Le concile de Trente arrive. Après bien des débats, il nomme une commission d’examen qui ne fait rien. Vers la tin du concile, Pie IV nomma une autre commission, mais à Rome, et sous ses yeux. Pie V la renouvelle et en accélère les travaux. Douze ans après (1589), Sixte-Quint s’impatiente en voyant l’œuvre à peine ébauchée. Il en fait son affaire, et la nouvelle Vulgate s’imprime au Vatican, sous ses yeux (1590). Lui-même il revoit les épreuves. Hélas ! l’ouvrage du saint-père prêtait non seulement à la critique, ce qui était grave, mais à la plaisanterie, ce qui était pire. Hebrœi pour ebrii (Hébreux, pour ivres), pecoribus pour prioribus (les bestiaux, pour les premiers), etc. D’autres méprises semblables firent comprendre que le travail ne pouvait pas être ainsi lancé dans le monde ; et pour ne pas perdre l’édition, on se mit à raturer, on corrigea à la plume, et l’on recouvrit un grand nombre de passages avec des bandelettes de papier sur lesquelles on avait imprimé des corrections nouvelles.

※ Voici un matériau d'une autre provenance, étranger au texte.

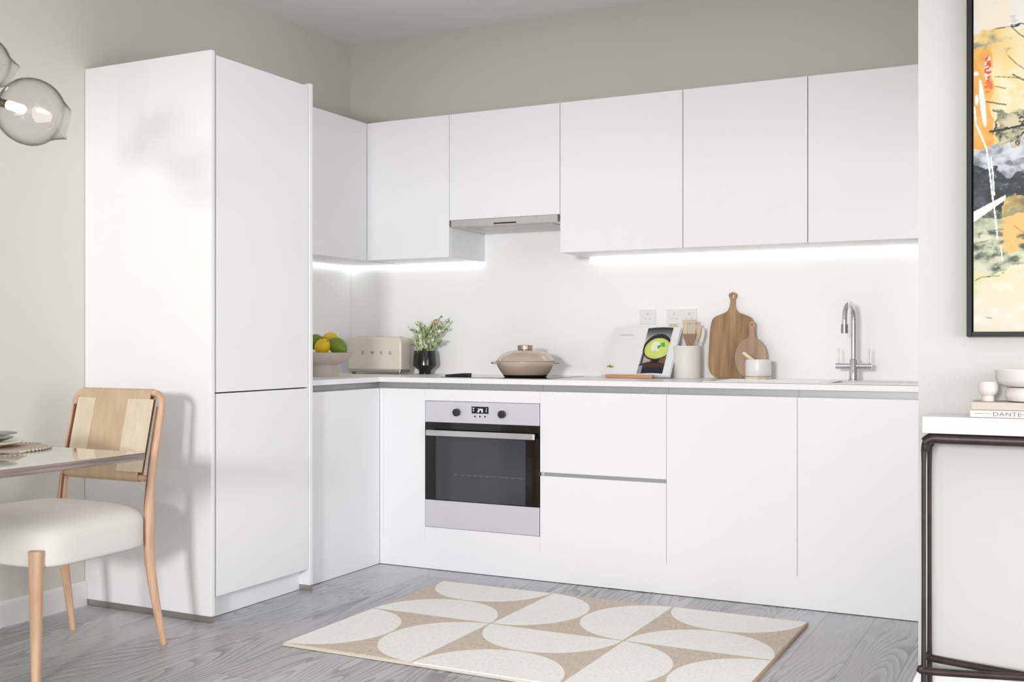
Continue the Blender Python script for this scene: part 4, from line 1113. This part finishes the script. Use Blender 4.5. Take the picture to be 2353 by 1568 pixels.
    curve([(2282, 184), (2320, 190), (2353, 200)], 1.1, (142, 128, 70)); curve([(2264, 239), (2304, 250)], 1.5, (84, 80, 62))
    curve([(2283, 206), (2303, 213)], 1.2, (140, 120, 70)); curve([(2318, 183), (2340, 198)], 1.6, (96, 84, 44))
    curve([(2272, 308), (2310, 304), (2353, 297)], 2.4, (26, 24, 22)); curve([(2300, 300), (2353, 310)], .8, (30, 28, 26))
    for (a, b, r) in ((2337, 286, 7), (2345, 322, 10), (2328, 338, 5)):
        if (x-a)**2+(y-b)**2 < r*r and (x-a)**2+(y-b)**2 > (r*.55)**2 and n4 > -.25: c = (30, 28, 26)
    curve([(2240, 645), (2255, 637), (2291, 636)], .9, (96, 92, 62)); curve([(2242, 560), (2268, 555)], .8, (70, 62, 52))
    curve([(2266, 534), (2300, 530)], .8, (80, 84, 72)); curve([(2263, 729), (2276, 732)], .9, (110, 112, 100))
    curve([(2322, 524), (2340, 540), (2353, 545)], .9, (206, 96, 56))
    g_ = sum(c)/3; return tuple(max(0, min(255, (v+(g_-v)*.12)*.93)) for v in c)
VW = .26
painted('canvas', M['canvas'], t, lambda u, v: Vector((cx0+VW*u, YN-.03, cz0_+(cz1_-cz0_)*v)), lambda u, v: paint(VW*u/SC, (cz1_-cz0_)*v/SC), 150, 720)
painted('canvas', M['canvas'], t, lambda u, v: Vector((cx0+VW+(cx1-cx0-VW)*u, YN-.03, cz0_+(cz1_-cz0_)*v)), lambda u, v: paint((VW+(cx1-cx0-VW)*u)/SC, (cz1_-cz0_)*v/SC), 60, 100)

# ---------------------------------------------------------------- console table
KX0 = -.361; KY0, KY1 = YN-.185, YN-.004; KZ = .862; KW = .60
t = thing('console_table', 'narrow console table with white marble top on dark iron frame', 'console table', (KX0+KW/2, (KY0+KY1)/2, 0))
MB().box(KX0, KX0+KW, KY0, KY1, KZ-.047, KZ).build('marble_top', M['marble'], t, bevel=.003)
fy0, fy1 = KY0+.014, KY1-.022; fx0, fx1 = KX0-.003, KX0+KW+.003
ztf = KZ-.0615
def rail(y, name):
    return MB().tube(catmull([(fx0+.008, y, ztf-.012), (fx0+.03, y, ztf), (fx0+.1, y, ztf), (fx1-.1, y, ztf), (fx1-.03, y, ztf), (fx1-.008, y, ztf-.012)], 6), .0145, 14).build(name, M['iron'], t, smooth=True)
rail(fy0, 'top_rail'); rail(fy1, 'top_rail')
for y in (fy0, fy1):
    for s_, x in ((1, fx0), (-1, fx1)):
        path = catmull([(x+s_*.045, y, ztf), (x+s_*.020, y, ztf-.004), (x+s_*.009, y, ztf-.028), (x+s_*.006, y, ztf-.08), (x+s_*.006, y, .4), (x+s_*.006, y, .2), (x+s_*.006, y, .001)], 7)
        MB().tube(path, lerp_list([.008, .013, .0105, .0062, .006, .0066, .0085], len(path)), 14).build('leg', M['iron'], t, smooth=True)
# crossed stretchers
sz = .144
for y0, y1 in ((fy0, fy1), (fy1, fy0)):
    p = [(fx0+.006, y0, sz+.012), (fx0+.02, y0+(y1-y0)*.03, sz), (fx0+(fx1-fx0)/2, (fy0+fy1)/2, sz), (fx1-.02, y1-(y1-y0)*.03, sz), (fx1-.006, y1, sz+.012)]
    pp = catmull(p, 8)
    MB().tube(pp, lerp_list([.008, .0108, .0105, .0105, .0105, .0108, .008], len(pp)), 12).build('stretcher', M['iron'], t, smooth=True)
    for q, s_ in ((p[0], 1), (p[-1], -1)):
        pass

# books and ceramics on the console
byf = KY0+.02
def book(name, label, px0, z0, z1, depth, W_, m, rnd, lines):
    x0 = on_y(px0, 900, byf).x
    t = thing(name, label, 'book', (x0+W_/2, byf+depth/2, z0))
    MB().box(x0, x0+W_, byf, byf+.006, z0, z1).build('spine', m, t, bevel=rnd, seg=3)
    MB().box(x0+.0005, x0+W_-.0005, byf+.0055, byf+depth, z0, z0+.002).box(x0+.0005, x0+W_-.0005, byf+.0055, byf+depth, z1-.002, z1).build('cover', m, t)
    MB().box(x0+.004, x0+W_-.004, byf+.0062, byf+depth-.004, z0+.0021, z1-.0021).build('pages', M['pages'], t)
    return t
zb1 = KZ+.0205
t1 = book('book', 'cream book lettered DANTE, lower of the two on the console', 2228.5, KZ+.0005, zb1, .14, .245, M['bookcream'], .002, 1)
t2 = book('book', 'thicker beige book, upper of the two on the console', 2230.5, zb1+.0005, zb1+.0225, .135, .235, M['booktop'], .0045, 0)
pd = on_y(2314, 955.5, byf)
text_mesh('DANTE', .0155, M['ink'], 'title', t1, Matrix.Translation((pd.x, byf-.0003, (KZ+zb1)/2)) @ Matrix.Rotation(PI/2, 4, 'X') @ Matrix.Diagonal((1.35, 1, 1, 1)), .0002, 1.08)
q0, q1 = on_y(2239, 952, byf), on_y(2279, 953, byf)
MB().box(q0.x, q1.x, byf-.0004, byf+.0004, (KZ+zb1)/2+.0008, (KZ+zb1)/2+.0018).build('rule_line', M['ink'], t1)
q0 = on_y(2343, 955, byf)
MB().box(q0.x, q0.x+.045, byf-.0004, byf+.0004, (KZ+zb1)/2-.0002, (KZ+zb1)/2+.0008).build('rule_line', M['ink'], t1)
zt2 = zb1+.023
cg = on_y(2270.5, 931, byf+.045)
t = MB().lathe([(.0165, zt2+.0003), (.016, zt2+.012), (.015, zt2+.0155), (.022, zt2+.021), (.0265, zt2+.032), (.0265, zt2+.047), (.0245, zt2+.055), (.0225, zt2+.055), (.0235, zt2+.04), (.01, zt2+.026)], 36, cg.x, cg.y).build('footed_cup', M['ceramic'], None, smooth=True)
tag(t, 'small pinkish white footed cup on the beige book', 'cup')
cl = on_y(2309, 915, byf+.055).x+.058
t = MB().lathe([(.04, zt2+.0003), (.052, zt2+.003), (.058, zt2+.012), (.059, zt2+.02), (.057, zt2+.031), (.05, zt2+.0395), (.045, zt2+.040), (.05, zt2+.02), (.02, zt2+.008)], 44, cl, byf+.055).build('bowl', M['ceramic'], None, smooth=True)
tag(t, 'squat rounded white bowl on the beige book under another bowl', 'bowl')
cu_ = on_y(2285.5, 880, byf+.055).x+.082
t = MB().lathe([(.045, zt2+.041), (.06, zt2+.044), (.074, zt2+.052), (.080, zt2+.062), (.082, zt2+.088), (.079, zt2+.088), (.076, zt2+.064), (.05, zt2+.05)], 48, cu_, byf+.06).build('bowl', M['ceramic'], None, smooth=True)
tag(t, 'wider straight sided white bowl stacked on top of the squat bowl', 'bowl')

# ---------------------------------------------------------------- light
def area(name, loc, rot, sx, sy, power, col=(1, 1, 1)):
    l = bpy.data.lights.new(name, 'AREA'); l.shape = 'RECTANGLE'; l.size = sx; l.size_y = sy; l.energy = power; l.color = col
    o = bpy.data.objects.new(name, l); C.objects.link(o); o.location = loc; o.rotation_euler = rot; return o
KEY, REAR, SIDE, LED, WORLD = 250, 42, 104, 3.3, .3
area('daylight_low', (-.38, -3.5, 1.62), (PI/2, 0, 0), .7, .45, KEY, (1, .995, .985))
area('daylight_rear', ((WX0+WX1)/2, YR-.08, (WZ0+WZ1)/2), (math.radians(78), 0, 0), WX1-WX0-.15, WZ1-WZ0-.15, REAR, (.98, .99, 1)).data.cycles.is_portal = False
area('fill_side', (XR+.08, (V0+V1)/2, (VZ0+VZ1)/2), (math.radians(80), 0, PI/2), V1-V0-.15, VZ1-VZ0-.15, SIDE, (.98, .99, 1))  # fill lamp in the added side window, for surfaces facing it
w = bpy.data.worlds.new('world'); bpy.context.scene.world = w; w.use_nodes = True
w.node_tree.nodes['Background'].inputs[0].default_value = (.97, .985, 1, 1); w.node_tree.nodes['Background'].inputs[1].default_value = WORLD
M['led'].node_tree.nodes['Principled BSDF'].inputs['Emission Strength'].default_value = LED

# ---------------------------------------------------------------- camera
cam = bpy.data.cameras.new('camera'); co = bpy.data.objects.new('camera', cam); C.objects.link(co)
co.location = (0, 0, H); co.rotation_euler = (PI/2, 0, TH)
cam.sensor_width = 36; cam.lens = F/2353*36; cam.shift_y = 3/2353; cam.clip_start = .05
s = bpy.context.scene; s.camera = co
s.view_settings.view_transform = 'Standard'; s.view_settings.look = 'None'; s.view_settings.gamma = 1; s.view_settings.use_curve_mapping = False
s.view_settings.exposure = 0.0
try:
    s.cycles.use_denoising = True; s.cycles.max_bounces = 12; s.cycles.diffuse_bounces = 6; s.cycles.transmission_bounces = 10
    s.cycles.caustics_reflective = False; s.cycles.caustics_refractive = True
except Exception: pass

Ce travail, qui n’en fut pas moins maintenu dans son privilège de version authentique, était à refaire. Grégoire XIV, successeur de Sixte-Quint, se remet immédiatement à l’ouvrage, et Clément VIII a le bonheur (1592) de publier enfin le texte qu’on ne corrigera plus. Elle diffère par six mille détails, et par une centaine de corrections importantes, de l’édition de Sixte-Quint, dont les papes cherchent à anéantir les exemplaires, et Bellarmin, en mettant sur le compte de l’imprimeur les fautes de l’édition sixtine, avoue encore dans sa préface, que les réviseurs de la nouvelle édition ont laissé passer bien des choses qui auraient eu besoin d’un examen plus rigoureux. La Vulgate existe enfin ; elle a déjà près de deux cent-soixante ans ; son enfantement a été laborieux. Elle est née dans un temps d’orage, elle a respiré dès lors un air trop vif, et tout porte en elle les caractères de la décrépitude. De cinquante ans plus jeune que les chefs-d’œuvre de la Réformation, elle a l’air d’avoir deux siècles de plus.